A bill that aims to shrink the state by cutting public sector pay and benefits has passed the committee stage in Brazil’s lower chamber of congress.
The constitutional amendment – part of the government’s wider reform plan – seeks to impose austerity measures on public servants’ payrolls, as well as tighten job performance criteria and change the terms and length of new employee contracts. It would also give president Jair Bolsonaro powers to eliminate public sector jobs and bodies and restructure government departments without congressional approval.
Congressman Marcel Van Hattem of Brazil’s centre-right Novo Party, said: “We are proud to back this reform that will modernize our public services,” adding “we just have to reform the state”, Reuters reported.
Civil servant labour unions have resisted the bill over concerns it could lead to sudden dismissals and cuts to employee benefits. Though the bill would not affect the salaries or terms of current public sector workers, new and future public servants will see an end to retroactive pay rises, more than 30 days annual holiday, and any additional service-based leave. Military personnel, lawmakers and magistrates would be exempt.
There are also concerns over what wider reforms may mean for long-serving civil servants. Francisco Gaetani, former executive secretary of Brazil’s Ministry of Planning, Budget and Management, said the biggest challenge of public sector reform is what to do with the current workforce.

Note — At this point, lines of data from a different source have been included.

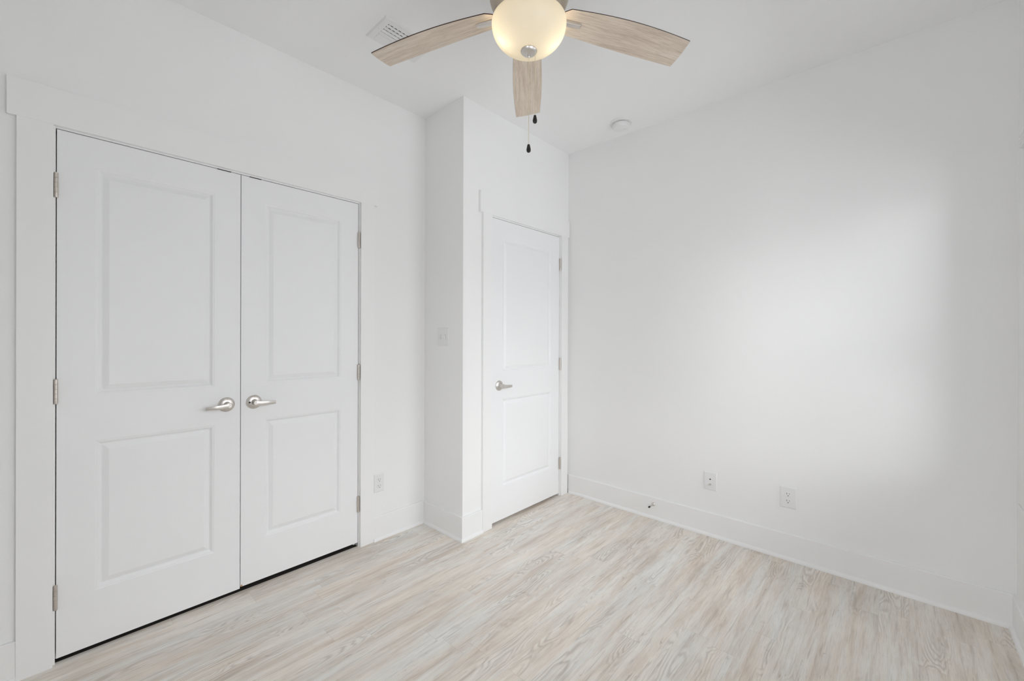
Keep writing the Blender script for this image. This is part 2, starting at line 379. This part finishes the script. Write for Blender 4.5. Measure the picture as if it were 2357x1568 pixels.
def handle(root, x, z, wy, dirx, lock):
    T0 = Matrix.Translation((x, wy, z)) @ Matrix.Rotation(PI/2, 4, 'X')       # local z points into the room (-y)
    q = MB(); q.lathe([(.0345, 0), (.0345, .002), (.0335, .005), (.030, .0078), (.022, .0105), (.0145, .012), (.0145, .012)], 40, T0)
    q.lathe([(.0145, .0115), (.0135, .018), (.0115, .024), (.0115, .040)], 24, T0)
    ro = tag(q.build('rosette', M_NICKEL, root), 'round satin nickel door rosette')
    if lock:
        q = MB(); q.lathe([(.0045, .008), (.0045, .0120), (0, .0122)], 16, T0 @ Matrix.Translation((lock*.021, 0, 0)))
        q.build('privacy_pin', M_BLACK, ro)
    # lever: flat tapering bar curving out of the hub
    q = MB(); secs = []
    for t in [i/14 for i in range(15)]:
        xx = -.010+t*.099
        hh = .0132-.0058*t**.8; dd = .041+.006*math.sin(min(1, t*1.4)*PI/2)-(.012*max(0, t-.55)**1.3/.45)
        th = .0055-.0025*t
        ring = []
        for k in range(12):
            a = 2*PI*k/12; cx_, sx_ = math.cos(a), math.sin(a)
            pw = lambda v: math.copysign(abs(v)**.28, v)
            ring.append((x+dirx*xx, wy-(dd+th*pw(cx_)), z-.003-.004*t+hh*pw(sx_)))
        secs.append(ring)
    vs = [p for r in secs for p in r]; n = 12; fs = []
    for i in range(len(secs)-1):
        for k in range(n): fs.append((i*n+k, i*n+(k+1)%n, (i+1)*n+(k+1)%n, (i+1)*n+k))
    fs += [tuple(range(n)), tuple((len(secs)-1)*n+k for k in range(n))]
    q.add(vs, fs, 0, True); q.lathe([(.0125, .032), (.0125, .046), (.0115, .0475)], 24, T0)
    tag(q.build('lever', M_NICKEL, root), 'satin nickel lever')
def make_door(name, x0, x1, z0, wy, hx, side, kx, kdir, lock, label):
    q = door_leaf(x0, x1, z0, 2.0500, wy)
    root = tag(q.build(name, M_DOOR), label, 'door', kind='structure')
    hinges(root, hx, wy, side); handle(root, kx, .930, wy+.0015, kdir, lock)
    return root
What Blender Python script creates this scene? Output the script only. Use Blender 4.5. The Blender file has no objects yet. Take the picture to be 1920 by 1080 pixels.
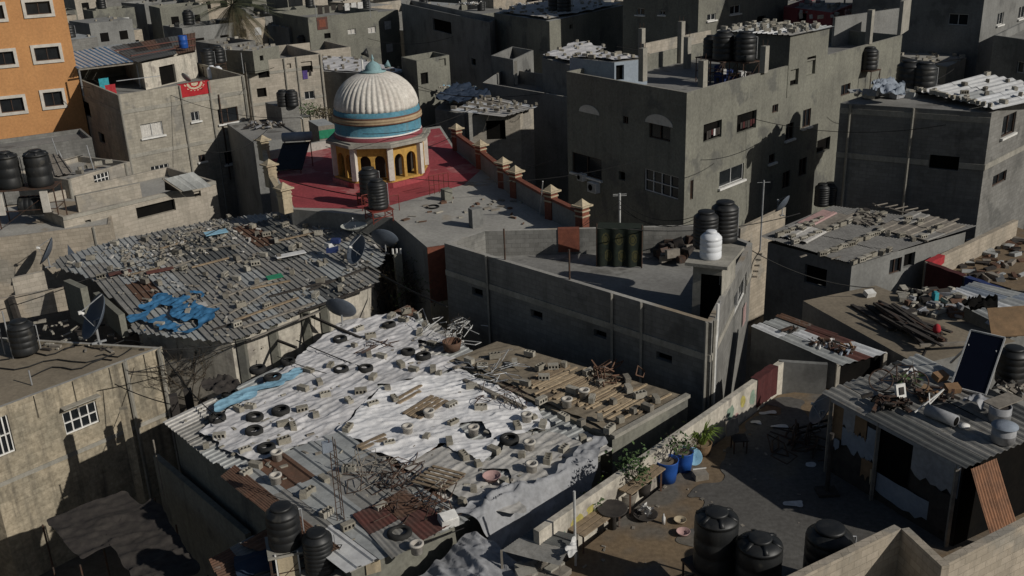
import bpy, math, random
import numpy as np
from mathutils import Vector, Matrix
SC = bpy.context.scene
COL = SC.collection
R_ = random.Random(7)
PI = math.pi
GZ = -3.5                                  # the lanes lie a storey below the courtyard

# ------------------------------------------------------------------ camera
F, PITCH, ROLL, CZ = 1867.0, math.radians(21.1), math.radians(2.25), 19.5
_fw = np.array([0, math.cos(PITCH), -math.sin(PITCH)])
_r0 = np.array([1., 0, 0]); _u0 = np.array([0, math.sin(PITCH), math.cos(PITCH)])
_r = math.cos(ROLL)*_r0 - math.sin(ROLL)*_u0
_u = math.sin(ROLL)*_r0 + math.cos(ROLL)*_u0
_c = np.array([0, 0, CZ])
cd = bpy.data.cameras.new('camera'); cam = bpy.data.objects.new('camera', cd); COL.objects.link(cam)
cd.sensor_width = 36.0; cd.lens = F/1920*36.0; cd.clip_end = 3000; cd.clip_start = .5
mw = Matrix.Identity(4)
for i in range(3):
    mw[i][0], mw[i][1], mw[i][2], mw[i][3] = _r[i], _u[i], -_fw[i], _c[i]
cam.matrix_world = mw
SC.camera = cam

def ray(px, py): return _fw*F + _r*(px-960) - _u*(py-540)
def P(px, py, z):                      # the world point at height z seen at a pixel of the photograph
    d = ray(px, py); t = (z-CZ)/d[2]; q = _c + d*t
    return Vector((float(q[0]), float(q[1]), float(z)))
def PX(p):
    v = np.array(p) - _c; w = v @ _fw
    return 960+F*(v @ _r)/w, 540-F*(v @ _u)/w, w
def hit(px, py, A, B):                 # ray against the vertical plane through A and B: (metres along, height)
    d = ray(px, py); n = Vector((B.y-A.y, A.x-B.x, 0))
    dd = Vector((float(d[0]), float(d[1]), float(d[2]))); c = Vector((0, 0, CZ))
    t = n.dot(A-c)/n.dot(dd); q = c + dd*t
    e = Vector((B.x-A.x, B.y-A.y, 0)).normalized()
    return (q-A).dot(e), q.z

# ------------------------------------------------------------------ light
SUN_AZ, SUN_EL = math.radians(-30), math.radians(30)     # from the +X axis, towards the camera's right shoulder
sv = Vector((math.cos(SUN_AZ)*math.cos(SUN_EL), math.sin(SUN_AZ)*math.cos(SUN_EL), math.sin(SUN_EL)))
w = bpy.data.worlds.new('World'); SC.world = w; w.use_nodes = True
nt = w.node_tree; bg = nt.nodes['Background']
sky = nt.nodes.new('ShaderNodeTexSky'); sky.sky_type = 'NISHITA'; sky.sun_disc = False
sky.sun_elevation = SUN_EL; sky.sun_rotation = PI/2 - SUN_AZ
nt.links.new(sky.outputs[0], bg.inputs[0]); bg.inputs[1].default_value = 0.05
sl = bpy.data.lights.new('sun', 'SUN'); sl.energy = 5.0; sl.angle = math.radians(.5); sl.color = (1, .955, .875)
so = bpy.data.objects.new('sun', sl); COL.objects.link(so); so.rotation_euler = sv.to_track_quat('Z', 'Y').to_euler()
so.location = (40, -30, 60)
SC.view_settings.view_transform = 'Standard'; SC.view_settings.look = 'None'
SC.view_settings.exposure = -0.72; SC.view_settings.gamma = 1.0

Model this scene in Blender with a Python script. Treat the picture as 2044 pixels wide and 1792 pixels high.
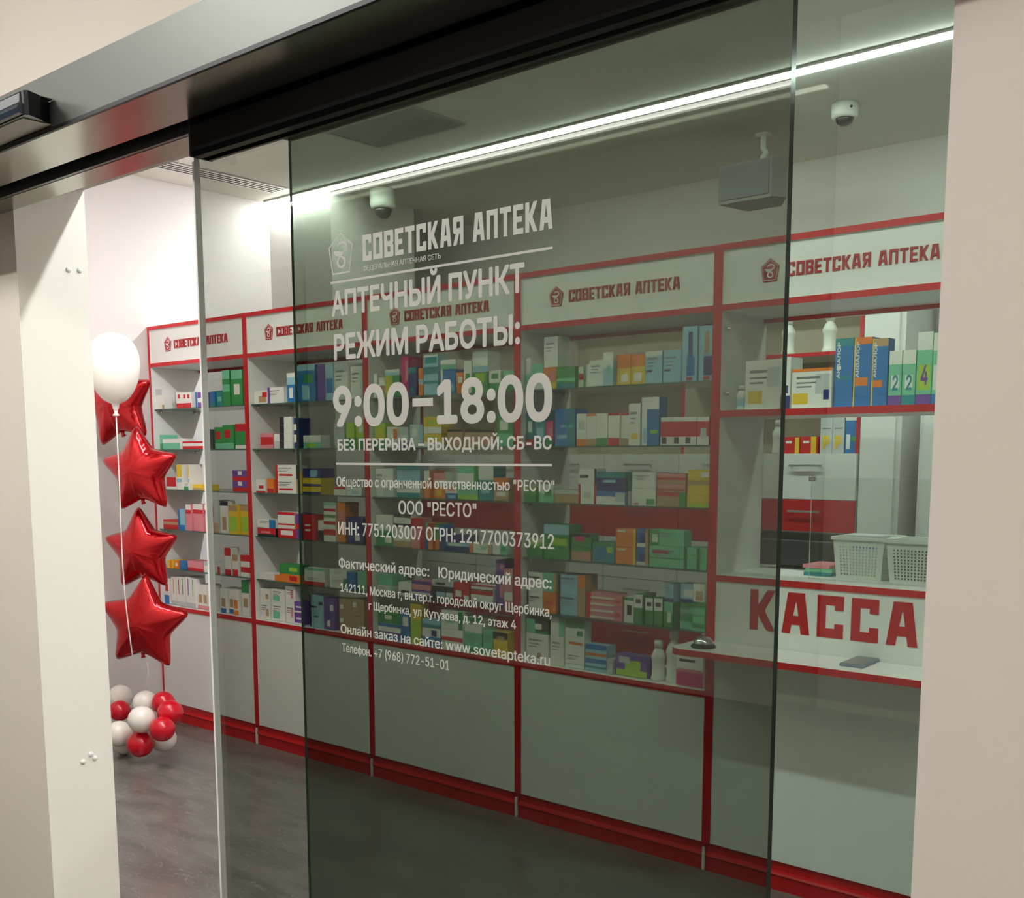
import bpy, bmesh, math, random
from mathutils import Vector, Matrix
from mathutils.geometry import delaunay_2d_cdt, interpolate_bezier
import numpy as np

for _o in list(bpy.data.objects):
    bpy.data.objects.remove(_o, do_unlink=True)
SC = bpy.context.scene
COL = SC.collection
random.seed(7)

# ------------------------------------------------------------------ camera, world, exposure
cam_d = bpy.data.cameras.new('camera')
cam_d.sensor_fit = 'HORIZONTAL'
cam_d.sensor_width = 36.0
cam_d.lens = 2140.18 / 2044 * 36.0
cam_d.shift_x = (1022 - 1010.73) / 2044
cam_d.shift_y = (1187.96 - 896) / 2044
cam_d.clip_start = 0.02
cam = bpy.data.objects.new('camera', cam_d)
COL.objects.link(cam)
yaw, pitch, roll = math.radians(40.5795), math.radians(7.4821), math.radians(0.1338)
r0 = Vector((math.cos(yaw), math.sin(yaw), 0)); f0 = Vector((-math.sin(yaw), math.cos(yaw), 0)); u0 = Vector((0, 0, 1))
fw = f0 * math.cos(pitch) - u0 * math.sin(pitch)
dn = -(u0 * math.cos(pitch) + f0 * math.sin(pitch))
rt = r0 * math.cos(roll) + dn * math.sin(roll)
dn = -r0 * math.sin(roll) + dn * math.cos(roll)
M = Matrix(((rt.x, -dn.x, -fw.x, 0), (rt.y, -dn.y, -fw.y, 0), (rt.z, -dn.z, -fw.z, 1.53), (0, 0, 0, 1)))
cam.matrix_world = M
SC.camera = cam

world = bpy.data.worlds.new('world')
SC.world = world
world.use_nodes = True
world.node_tree.nodes['Background'].inputs['Color'].default_value = (0.9, 0.87, 0.8, 1)
world.node_tree.nodes['Background'].inputs['Strength'].default_value = 0.15

SC.view_settings.view_transform = 'Standard'
SC.view_settings.look = 'None'
SC.view_settings.gamma = 1.0
SC.view_settings.use_curve_mapping = False
SC.view_settings.exposure = 0.0
SC.cycles.transparent_max_bounces = 40
SC.cycles.max_bounces = 10
SC.cycles.sample_clamp_indirect = 6.0
SC.cycles.caustics_reflective = False
SC.cycles.caustics_refractive = False

SHOP_STRIP = 104.0       # strength of the shop's ceiling light strips, real and added
HALL_STRIP = 60.0       # strength of the added corridor ceiling light strip


# ------------------------------------------------------------------ materials
def lin(c):
    c /= 255.0
    return c / 12.92 if c <= 0.04045 else ((c + 0.055) / 1.055) ** 2.4


MATS = {}


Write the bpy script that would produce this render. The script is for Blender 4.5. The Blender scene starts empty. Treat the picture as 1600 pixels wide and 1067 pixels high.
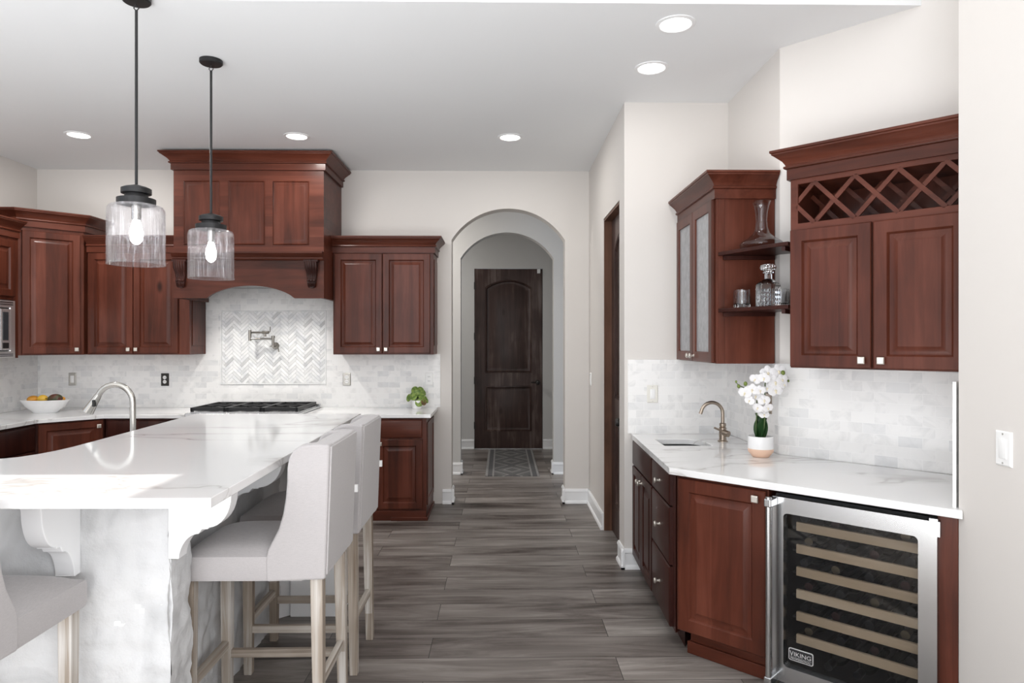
import bpy, bmesh, math, random
from mathutils import Vector, Matrix, noise
from mathutils.geometry import tessellate_polygon
R = math.radians
rnd = random.Random(7)
SC = bpy.context.scene
COL = SC.collection

# ---------------------------------------------------------------- camera, world, sun, large lights, exposure
cam_d = bpy.data.cameras.new('camera'); cam = bpy.data.objects.new('camera', cam_d); COL.objects.link(cam)
cam_d.sensor_width = 36.0; cam_d.lens = 36.0 * 1060 / 1600; cam_d.clip_start = 0.05
cam.location = (0, 0, 1.51); cam.rotation_euler = (R(90), 0, -math.atan(16 / 1060))
SC.camera = cam
SC.view_settings.view_transform = 'Standard'; SC.view_settings.look = 'None'
SC.view_settings.gamma = 1.0; SC.view_settings.use_curve_mapping = False
SC.view_settings.exposure = 0.14
SC.cycles.max_bounces = 10; SC.cycles.diffuse_bounces = 5; SC.cycles.glossy_bounces = 5
SC.cycles.transmission_bounces = 10; SC.cycles.transparent_max_bounces = 24
SC.cycles.caustics_reflective = False; SC.cycles.caustics_refractive = False
SC.cycles.sample_clamp_indirect = 6.0
w = bpy.data.worlds.new('sky'); SC.world = w; w.use_nodes = True
w.node_tree.nodes['Background'].inputs[0].default_value = (0.80, 0.88, 1.0, 1)
w.node_tree.nodes['Background'].inputs[1].default_value = 1.5

def lamp(name, kind, loc, rot, power, color=(1, 1, 1), parent=None, **kw):
    d = bpy.data.lights.new(name, kind); d.energy = power; d.color = color
    for k, v in kw.items(): setattr(d, k, v)
    o = bpy.data.objects.new(name, d); COL.objects.link(o)
    o.location = loc; o.rotation_euler = rot; o.parent = parent
    return o
REAR = -4.5           # the wall with the windows, behind the camera
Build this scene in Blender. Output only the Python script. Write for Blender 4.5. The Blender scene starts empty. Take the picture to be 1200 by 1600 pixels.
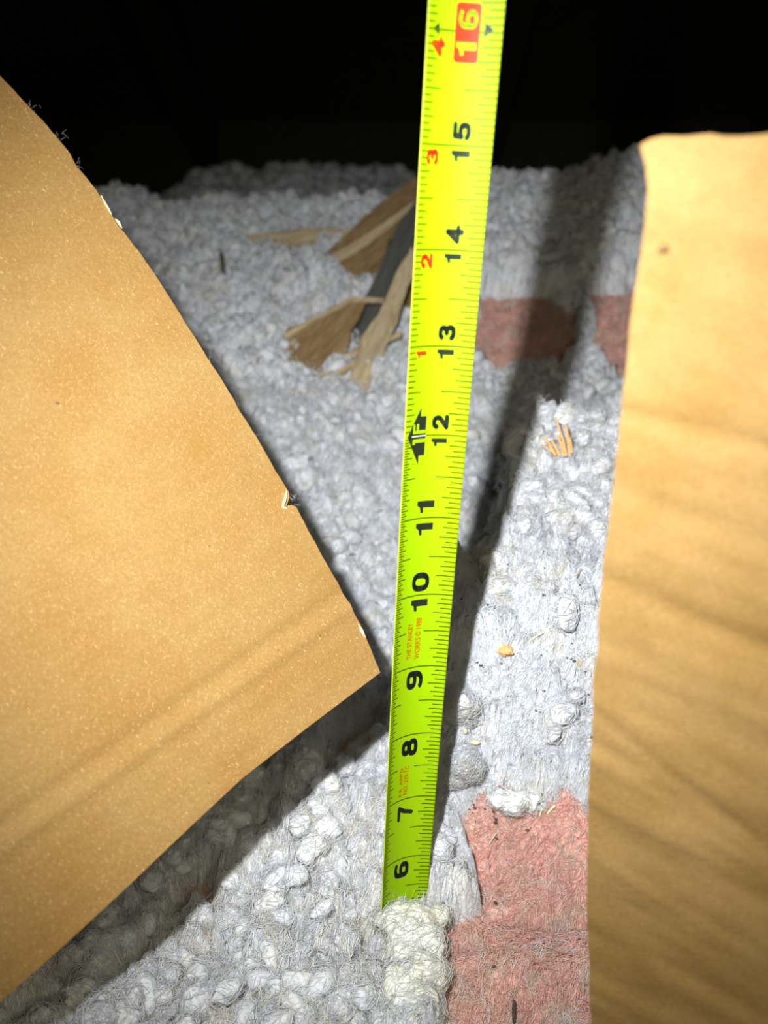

“Can you retrain older people for ICT jobs? In a very limited way, you can. But there are legal problems, because some careers are very rigid, so you can’t relocate them,” he said. “If we make the government more flexible, we can have a more ‘permanent-flexible workforce’. It’s a paradox, but it means internalising rotation.”
Balancing Brazil’s books
Brazil’s government first brought the constitutional reform bill to congress in September 2020 in a bid to reduce spending on public sector salaries and pensions. In 2019, spending on public sector pay and benefits reached almost 14% of the country’s GDP, the 15th highest spend of 142 countries according to World Bank data.
Speaking on a panel at the World Bank earlier this month, Gaetani said: “We’re spending a lot on things we consider important, but where are the results? Sometimes you’re spending on important things, but you’re spending badly.”
For the bill to pass, three-fifths of the plenary will need to give its support, a prospect thought to be likely due to the country’s swollen budget deficit. Though the current deficit is 65% down on the previous year, it is still uncomfortably large at R$73.6bn (US$14.5bn).
With an election looming in 2022, Brazil’s government is having to push hard for reforms to keep private investors confident in its ability to scale back the state. It has promised investors a break-up of monopolies, as well as the marketisation of key utilities and postal services.
In August last year, two of Brazil’s top economic officials quit, complaining of the lack of progress on the economic and administrative reform programme.